従って、ここにおいて歴史は、ヘゲモニー国家の存在、不在、存在、不在=「自由主義的」、「帝国主義的」、「自由主義的」、「帝国主義的」な段階という「循環」或は「反復」として現れることになる。

以下の表によれば、現在世界は1990年以降の「帝国主義的」な段階にあって、過去の60年という周期性から言えば、この「帝国主義的」な段階は2050年?まで続くということになるようだ。



<現在がかっての帝国主義時代と類似することに関して、つぎのヘゲモニーをめぐる争いということだけではない、類似点がもう一つあります。それは、1870年代に旧世界帝国(ロシア、清朝、ムガール、オスマン)が、西洋列強の帝国主義によって追い詰められながらもまだ強固に存在していたように、1990年代に、それらが新たな広域国家として復活して来たということです。・・・1930年代には完全に無力な状態に置かれていた、中国、インド、その他が経済的な強国としてあらわれています。かってオスマン帝国、イラン帝国であったところも、いわばイスラム圏として復活してきたといえます。また、ヨーロッパもヨーロッパ共同体という「帝国」として再登場したことを忘れてはなりません。>

<このように、歴史的段階としての新自由主義あるいは新帝国主義は、かっての歴史・地理的な場で生起します。・・・東アジアにおいて、そのことは明瞭です。たとえば、現在そこで起っているのは、かって日清戦争の時期にあったことの反復なのです。日清戦争は、東アジア、すなわち日本、中国、朝鮮だけのものではなかった。そこにロシアが関与していることはいうまでもないが、何よりも米国がそこに関与していたことに注意すべきです。・・・このような東アジアの地政学的状況は、むしろ現在蘇っています。>

<先ずここで、問題は、没落しつつあるアメリカに代わって、新たなヘゲモニー国家となるのはどこか、です。それがヨーロッパや日本ではないことは確実です。人口から見ても、中国ないしインドということになります。>

<産業資本主義の成長は、つぎの三つの条件を前提としています。第一に、産業的体制の外に、「自然」が無尽蔵にあるという前提です。第二に、資本制経済の外に、「人間的自然」が無尽蔵にあるという前提です。第三に、技術革新が無限に進むという前提です。しかし、この三つの条件は、1990年以降、急速に失われています。・・・資本の弱体化は、国家の弱体化であるから・・・国家は、何としてでも資本的蓄積の存続をはかるだろう。今後に、世界市場における資本の競争は、死にものぐるいのものになります。それは、たんに南北間の対立でなく、資本主義諸国の間の対立となる。そして、それが戦争に帰結することは確実です。・・・現在の帝国主義的段階も、やはり戦争を通じて終わる蓋然性が高いからです。>


現在は第三次世界大戦前夜であるというこの認識は、私には残念ながら受け入れざるを得ない正鵠を突いたパースぺクティブであると思われてならない。

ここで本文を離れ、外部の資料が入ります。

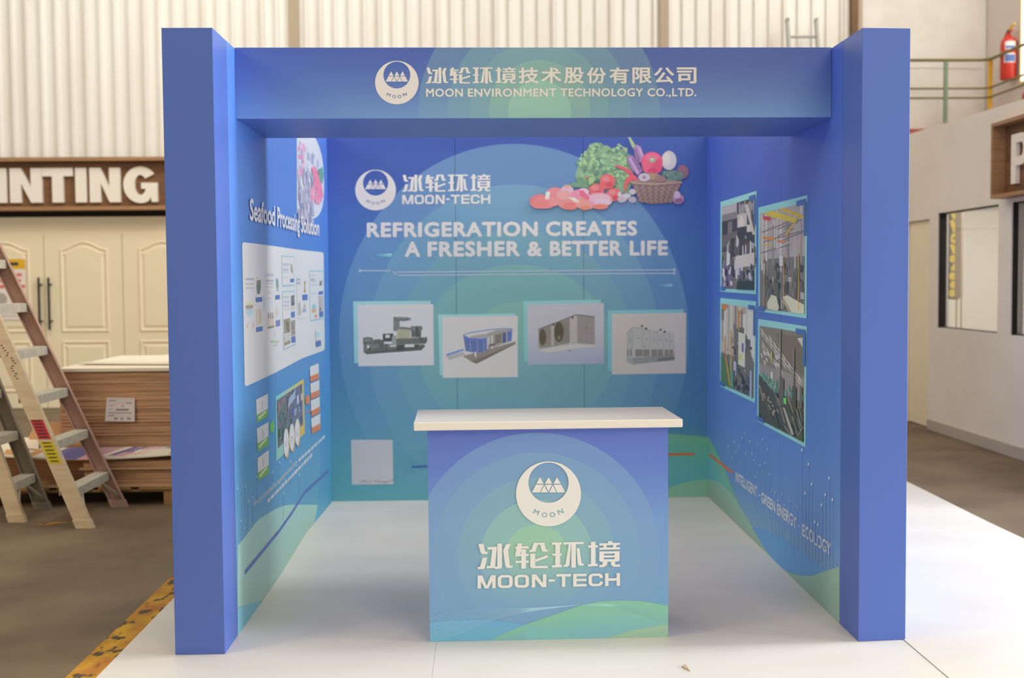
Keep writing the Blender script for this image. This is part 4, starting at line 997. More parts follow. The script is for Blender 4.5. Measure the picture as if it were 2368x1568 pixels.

つまり、現在の「帝国主義的」な国際情勢において、アメリカにおいてトランプ大統領が登場してきたという事は、アメリカの政策の根本的な転換点を象徴的に示しているように私には思われるということである。この意味では、オバマ政権はトランプ大統領の登場を準備した政権であったと言わなければならないだろう。ヘゲモニー国家から没落しつつあるアメリカがオバマ大統領を経てトランプ大統領を選んだという事は、アメリカの政策が大きく舵を切った事を如実に示す、象徴的な出来事ではないかと思われるのだ。